Martin Etem, the Syracuse men’s crew team’s second-year Varsity Eights rower, wanted it. After all, signs of a rower’s ‘high’ meant he was doing something right, that he had learned. That he was pushing and pulling on the lime-green grips of his oar blade like a lifeline – till the point of mind-numbing bliss.

‘You have got to get there,’ Etem said. ‘Hopefully you can just reach that point where something so simple as moving back and forth can get you the feeling that makes you go harder.’

It’s something Etem reached and wants to experience again this weekend when SU’s Varsity Eights opens its spring season at the San Diego Crew Classic 35th Regatta. The crew will compete for the Men’s Collegiate Varsity Invitational A Copley Cup in California, while the Syracuse’s women’s rowing team travels to Derby, Conn., to face Cornell and top-ranked Yale on the Housatonic River.

In an out-of-body state of euphoria – much like a runner’s high – a rower’s experience can cause someone to forget the last moments of a race, senior captain Ryan Armstrong said. But Etem remembered everything.



As the Syracuse sun set over Onondaga Lake last week, Etem recalls pulling past the SU Novice Eights boat in a challenge race during practice, one that he remembers [ITALICS] definitely [/ITALICS] winning.

He couldn’t forget. Not the freshmen aboard the Novice Eights who were pushing as hard as they could, forcing Etem and the rest of his boat to push harder. Not memories of his sophomore year that pushed him to become better, faster and stronger, giving him that extra pull to help his crew win the race.

Etem’s relaxed and loose state of mind didn’t come naturally, he wanted to prove himself and prove his power.
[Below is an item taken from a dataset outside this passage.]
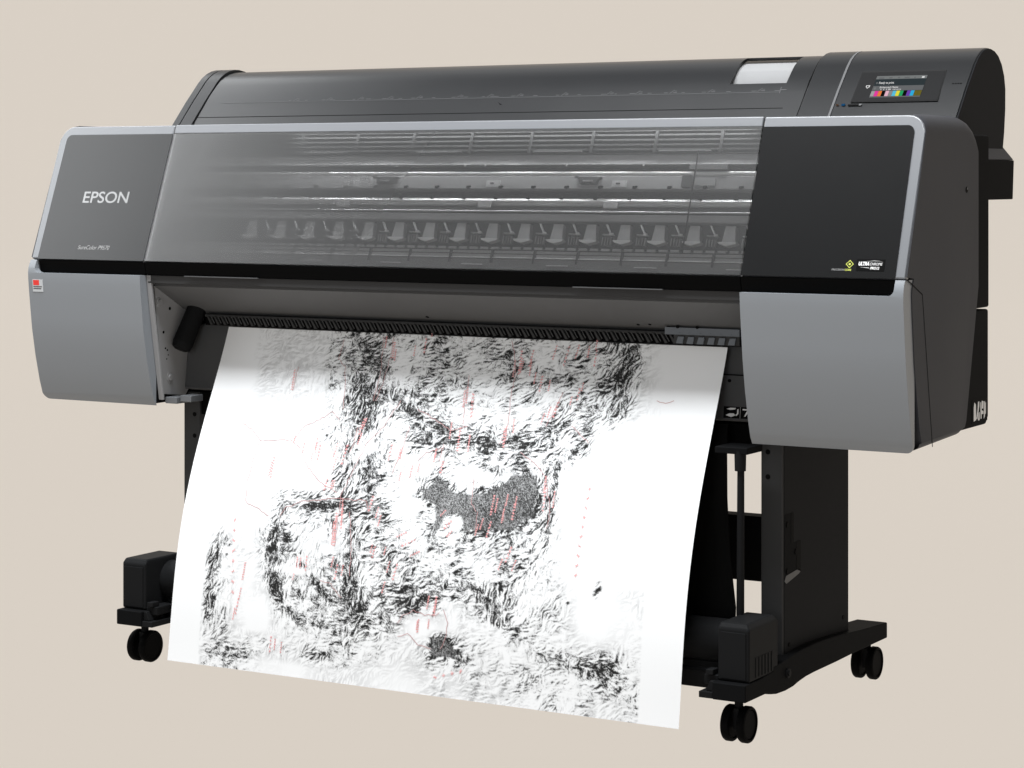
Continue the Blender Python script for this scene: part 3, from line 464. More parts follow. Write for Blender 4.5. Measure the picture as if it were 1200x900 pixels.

But his presence on an undefeated and senior-dominated Varsity Eights boat last year instilled fear of being the weakest link.

‘If something went offset it’s always my fault, it’s got to be me because (the seniors) have been doing this for so long,’ Etem said he used to believe.

Armstrong, who was the only sophomore on the Varsity Eights the year before Etem, has since seen the evolution of Etem, from a sophomore under the weight of high expectations to a junior confident enough to speak on behalf of his team.

In fact, Etem’s record on an ergometer, a rowing machine that measures an athlete’s power and fitness, has proved him to be the crew’s strongest rower. And his accomplishment has motivated his teammates, young and old, to press harder as well, Armstrong said.

But there is no ego in Etem or on SU head coach Dave Reischman’s crew, where everybody learns and draws from one another, Armstrong said.

‘It’s the trickle down effect,’ Etem said. ‘(The Novice Eights) went out there hard, and when you see that you know you feed off of it.’

Though Etem’s new strength and leadership has created a more relaxed and looser environment, the transition wasn’t surprising to the coach, Reischman said. Etem, after all, defines an athlete – the qualities and reason why he was asked to join the Varsity boat as a sophomore last year.

‘(Etem’s) just one of those kids you enjoy coaching,’ Reischman said. ‘He’s got a great attitude, and for being our most physically gifted guy and strongest, he sets an example.’

Always consistent, with a work ethic as strong as his rowing, Etem will lead a Varisty Eights team from coast to coast, to his home state of California to face 11 of the nation’s top teams.

In retrospect, the Long Beach native will measure how far he’s come this weekend. From the memories of his senior year three years ago, when he rowed for the first time of his life, to his return to the Crown Point Shores Park at Mission Bay. So far, Etem has a grasp of his own strength and expectations.

‘I expect the sun, the weather and In-N-Out burgers,’ Etem said, laughing with a sense of nirvana and confidence in his smile.

‘We’re going to be there to steal (wins), you know. I think that’s our whole mentality, to be sneaky, and race like we’ve never raced before.’